I've been going over a book I finished writing earlier in the year to get it prepared for eBook sales on Barnes and Noble and Amazon's Kindle page. Every time I go through it, I find more things I want to add or change or remove altogether. I suppose it's a good thing I'm not an editor. I'd never be finished with my job. On the flip side, though, I really enjoy editing. When I proofread, I always find errors and fix them. I find errors in books that are actually already published. I'm reading The Ragamuffin Gospel right now, just started, and I already found three errors. It's a great book, though, I can tell. (I do not proofread these blogs, by the way, so if you find mistakes on here it's because I'm just writing and posting, and doing it on purpose that way, for my own growth. I'm saying that so I don't look like an idiot when you find all the typos on here...)

I wish I could sleep better at night. So many of my stories have insomnia woven through them. And one of my favorite Stephen King books is, in fact, Insomnia. Tonight it's my own fault. I slept in late, and I had a Mountain Dew with dinner, so I have no one to blame but myself. Last night I listened to "The Cure" for awhile on my handy-dandy I-am-so-in-love-with-you laptop. I'm pretty excited about everything that this laptop has to offer me. I'll bet if Danny knew that, he would've charged me more for it... :P Although, I wouldn't have been able to afford it, so that's a moot point.

I love thunder. I love lightning. I love thunderstorms, with the rain and thunder and lightning all mixed together. But I sure hate rain. Just plain rain, with nothing exciting accompanying it. It's dreary and messy and I just don't like it. Tonight was going to be pretty cool, but then the lightning and thunder went away and it's just plain rain. Which means in the morning I'm not going to want to get up, because it's going to be dreary and messy. Grumble. But, I guess rain is important or something. Whatever.

I've been going through a bunch of my old writing -- poetry, fiction, papers for college, etc. I've found some interesting things out about myself. First, I write more about relationships than anything else. Emotional issues, mostly. Second, I have written some real crap in the past that I can't quite allow myself to throw away. Third, I have fundamental problems with creative writing teachers trying to quash my creativity by giving me such useless advice as "don't end verbs in 'ing', they become weak'. I wrote a poem using only 'ing' verbs to prove them wrong. It wasn't half bad. Some of the verbs were kind of weak, though. Fourth, there is nothing I have ever wanted to do for a living as badly as I've wanted to write.
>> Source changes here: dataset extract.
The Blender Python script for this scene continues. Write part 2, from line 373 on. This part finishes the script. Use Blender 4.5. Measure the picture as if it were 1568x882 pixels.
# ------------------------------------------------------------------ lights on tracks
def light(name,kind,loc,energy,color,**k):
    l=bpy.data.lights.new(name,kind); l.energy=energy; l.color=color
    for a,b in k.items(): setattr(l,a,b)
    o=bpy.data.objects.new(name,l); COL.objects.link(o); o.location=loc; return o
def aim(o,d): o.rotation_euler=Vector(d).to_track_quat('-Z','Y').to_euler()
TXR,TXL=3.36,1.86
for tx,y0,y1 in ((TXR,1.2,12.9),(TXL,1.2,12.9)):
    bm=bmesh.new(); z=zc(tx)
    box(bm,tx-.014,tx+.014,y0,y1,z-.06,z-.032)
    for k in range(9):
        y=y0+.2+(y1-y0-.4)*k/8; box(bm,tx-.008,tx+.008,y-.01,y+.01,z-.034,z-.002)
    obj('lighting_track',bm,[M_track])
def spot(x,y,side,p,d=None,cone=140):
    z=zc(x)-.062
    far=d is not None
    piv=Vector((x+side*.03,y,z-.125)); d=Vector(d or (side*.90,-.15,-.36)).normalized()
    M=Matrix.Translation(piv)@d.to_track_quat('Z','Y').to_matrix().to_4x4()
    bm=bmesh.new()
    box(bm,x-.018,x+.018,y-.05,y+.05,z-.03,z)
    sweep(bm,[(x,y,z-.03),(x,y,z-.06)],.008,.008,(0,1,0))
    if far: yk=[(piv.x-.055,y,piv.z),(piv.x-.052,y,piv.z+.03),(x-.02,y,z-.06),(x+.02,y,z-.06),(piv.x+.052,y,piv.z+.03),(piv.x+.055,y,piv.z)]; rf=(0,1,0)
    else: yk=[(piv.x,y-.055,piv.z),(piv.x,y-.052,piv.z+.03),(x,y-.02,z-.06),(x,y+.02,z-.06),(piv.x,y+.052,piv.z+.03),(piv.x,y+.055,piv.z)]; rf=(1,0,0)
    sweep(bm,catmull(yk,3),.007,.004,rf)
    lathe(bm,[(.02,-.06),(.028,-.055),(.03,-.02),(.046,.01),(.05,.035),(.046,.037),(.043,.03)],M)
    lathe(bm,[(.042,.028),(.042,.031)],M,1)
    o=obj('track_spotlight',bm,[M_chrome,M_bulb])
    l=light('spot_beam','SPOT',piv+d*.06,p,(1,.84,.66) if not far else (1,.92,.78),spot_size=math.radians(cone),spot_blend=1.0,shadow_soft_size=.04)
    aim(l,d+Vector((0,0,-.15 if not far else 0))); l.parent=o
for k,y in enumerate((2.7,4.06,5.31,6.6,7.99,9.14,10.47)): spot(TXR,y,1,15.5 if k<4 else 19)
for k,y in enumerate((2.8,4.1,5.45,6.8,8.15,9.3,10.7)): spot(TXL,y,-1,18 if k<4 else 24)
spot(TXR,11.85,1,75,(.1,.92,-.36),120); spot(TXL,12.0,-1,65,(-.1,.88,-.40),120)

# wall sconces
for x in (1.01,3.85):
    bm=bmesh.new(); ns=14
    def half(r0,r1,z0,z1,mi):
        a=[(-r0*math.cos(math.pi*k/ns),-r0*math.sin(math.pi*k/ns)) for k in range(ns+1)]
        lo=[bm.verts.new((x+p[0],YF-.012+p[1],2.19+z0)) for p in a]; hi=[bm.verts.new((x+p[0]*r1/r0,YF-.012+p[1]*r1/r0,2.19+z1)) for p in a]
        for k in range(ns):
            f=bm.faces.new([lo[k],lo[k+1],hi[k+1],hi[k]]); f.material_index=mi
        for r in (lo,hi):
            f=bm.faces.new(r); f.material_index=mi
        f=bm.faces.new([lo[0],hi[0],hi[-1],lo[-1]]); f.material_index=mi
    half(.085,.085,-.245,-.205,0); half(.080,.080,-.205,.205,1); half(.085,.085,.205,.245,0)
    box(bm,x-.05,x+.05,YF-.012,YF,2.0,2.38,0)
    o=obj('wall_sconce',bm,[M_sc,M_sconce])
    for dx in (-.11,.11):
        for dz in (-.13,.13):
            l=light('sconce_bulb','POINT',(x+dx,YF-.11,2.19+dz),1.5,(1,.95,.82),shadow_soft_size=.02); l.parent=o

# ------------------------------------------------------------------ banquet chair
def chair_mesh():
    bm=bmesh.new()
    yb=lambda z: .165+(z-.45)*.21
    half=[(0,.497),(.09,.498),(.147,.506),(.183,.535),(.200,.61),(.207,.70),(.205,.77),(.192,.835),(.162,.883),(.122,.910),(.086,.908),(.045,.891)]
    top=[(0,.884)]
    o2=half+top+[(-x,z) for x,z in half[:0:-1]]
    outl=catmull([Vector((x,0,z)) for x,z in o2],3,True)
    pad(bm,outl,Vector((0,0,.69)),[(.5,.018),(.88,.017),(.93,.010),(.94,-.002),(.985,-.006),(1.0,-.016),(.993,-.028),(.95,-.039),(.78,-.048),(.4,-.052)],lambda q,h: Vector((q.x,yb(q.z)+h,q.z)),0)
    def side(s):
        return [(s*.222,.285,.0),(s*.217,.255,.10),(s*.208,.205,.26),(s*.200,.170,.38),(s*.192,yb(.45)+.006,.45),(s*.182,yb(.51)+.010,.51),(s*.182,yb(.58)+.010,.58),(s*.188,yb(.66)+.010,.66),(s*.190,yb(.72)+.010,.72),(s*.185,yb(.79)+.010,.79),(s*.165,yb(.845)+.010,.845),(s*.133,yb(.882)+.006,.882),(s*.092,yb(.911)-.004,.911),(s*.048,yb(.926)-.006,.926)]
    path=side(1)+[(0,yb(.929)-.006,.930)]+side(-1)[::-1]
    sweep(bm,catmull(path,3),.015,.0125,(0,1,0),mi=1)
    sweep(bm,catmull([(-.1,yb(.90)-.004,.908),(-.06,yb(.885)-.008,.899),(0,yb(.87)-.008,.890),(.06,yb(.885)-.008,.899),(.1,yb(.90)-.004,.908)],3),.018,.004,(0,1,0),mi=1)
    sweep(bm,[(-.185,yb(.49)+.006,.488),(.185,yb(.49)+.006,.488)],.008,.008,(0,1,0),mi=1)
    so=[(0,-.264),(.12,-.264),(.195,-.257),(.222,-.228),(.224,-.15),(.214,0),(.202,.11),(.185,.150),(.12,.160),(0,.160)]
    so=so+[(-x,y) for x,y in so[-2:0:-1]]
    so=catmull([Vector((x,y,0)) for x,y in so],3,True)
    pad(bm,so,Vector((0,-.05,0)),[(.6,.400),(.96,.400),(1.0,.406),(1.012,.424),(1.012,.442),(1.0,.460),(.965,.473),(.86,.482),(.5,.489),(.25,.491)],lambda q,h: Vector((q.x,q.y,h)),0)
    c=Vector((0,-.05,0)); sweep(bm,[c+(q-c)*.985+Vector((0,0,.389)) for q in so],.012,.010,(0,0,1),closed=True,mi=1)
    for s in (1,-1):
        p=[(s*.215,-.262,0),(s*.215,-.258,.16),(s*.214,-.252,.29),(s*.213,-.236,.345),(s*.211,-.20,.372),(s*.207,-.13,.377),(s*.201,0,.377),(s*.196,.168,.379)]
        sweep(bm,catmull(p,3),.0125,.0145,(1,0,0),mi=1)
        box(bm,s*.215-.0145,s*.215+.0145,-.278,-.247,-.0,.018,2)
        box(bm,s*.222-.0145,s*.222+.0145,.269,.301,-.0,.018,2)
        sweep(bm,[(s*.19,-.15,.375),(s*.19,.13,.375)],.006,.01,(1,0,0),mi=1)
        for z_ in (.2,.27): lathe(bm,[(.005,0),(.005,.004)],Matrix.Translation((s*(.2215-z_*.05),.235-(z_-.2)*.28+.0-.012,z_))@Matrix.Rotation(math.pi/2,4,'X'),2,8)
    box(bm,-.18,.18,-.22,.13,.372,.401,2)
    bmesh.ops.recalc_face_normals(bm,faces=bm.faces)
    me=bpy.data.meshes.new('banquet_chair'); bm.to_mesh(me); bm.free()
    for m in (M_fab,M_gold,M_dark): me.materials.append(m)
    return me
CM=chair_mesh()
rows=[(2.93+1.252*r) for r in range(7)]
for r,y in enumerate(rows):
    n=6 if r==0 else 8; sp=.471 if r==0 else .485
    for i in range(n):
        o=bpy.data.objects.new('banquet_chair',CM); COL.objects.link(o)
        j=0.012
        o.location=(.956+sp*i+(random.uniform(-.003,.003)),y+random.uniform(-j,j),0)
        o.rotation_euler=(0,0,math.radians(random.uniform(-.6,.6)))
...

In the past I have wanted to be: a scarecrow, a Solid Gold Dancer, a writer, a lawyer, a teacher, and an actress. I very quickly realized that a scarecrow is an inanimate object and not, in fact, a career path. Just as quickly, I realized I have no balance, coordination, or agility and therefore could not be a Solid Gold Dancer, especially after Solid Gold was canceled. I tried teaching both at the high school and collegiate levels, and did not enjoy either of these things. Law school was definitely not an option, though it still interests me, due to financial constraints. I act in my spare time, but do not have the drive or passion necessary to make it as a paid actress. Writing, though, will not leave my brain. For that matter, it won't leave my heart.

I wrote my first story when I was in second grade. We were given a book full of wallpaper samples and some yarn. We cut the wallpaper into book covers, filled it with scratch paper, and 'sewed' the binding on one edge with the yarn. My book was illustrated and called "Tanya the Brat", a true story about my younger second cousin whom I had just met and took an immediate dislike to in Wisconsin, mostly because she was both younger and cuter than myself. In fourth grade, I wrote such masterpieces as "The Library Mystery" in which an elementary school student realizes that the new librarian at school is a vampire, and in which I plagiarized several of the funnier lines from my new favorite movie, "Teen Wolf", because I had not yet mastered the art of dialogue. In sixth grade, I began writing poetry, mostly of the rhyming variety, and a short essay on "My Dream House" became seven pages of description of both the house and my married life to Donnie Wahlberg from New Kids on the Block, and our five children, Donnie Jr., David, Alex, Cynthia, and Christy. (Alex was a girl.) In ninth grade, I wrote my first two mini-novels, for which I received 6% extra credit in my advanced English class. Writing more poetry, of the non-rhyming variety this time, helped me cope with all of the self-esteem issues I had, plus the anger, plus the depression, plus the hormones, dare I keep listing things that teenagers go through?

The point is, even today, my brain is constantly spinning with things I want to put on paper, things I want to share with other people. Ideas I have for characters, names, places, events to unfold. I can't shake it. Sometimes they're good stories, and sometimes they suck. Sometimes I finish them, and most of the time I don't. Sometimes they're just for me, and I can't get rid of them no matter how badly I want to, because I remember the torment that drove me to write them. Sometimes they're for the rest of the world, and I want feedback from everyone. And sometimes... rarely, I'll admit, but sometimes... I want to burn it all and start over anew. I can't, and I won't do that. Mostly because no matter how bad the writing is, it led me to become a better writer, just like the writing I do right now I'll look back on and chuckle someday. But also because there is so darned much of it that if I burned it, the fire department would give me a citation for all the black smoke in my back yard.

Hopefully, though, you'll see some of it for sale very soon... I'll keep you posted!

For now, I'll try to sleep. We'll see how that goes.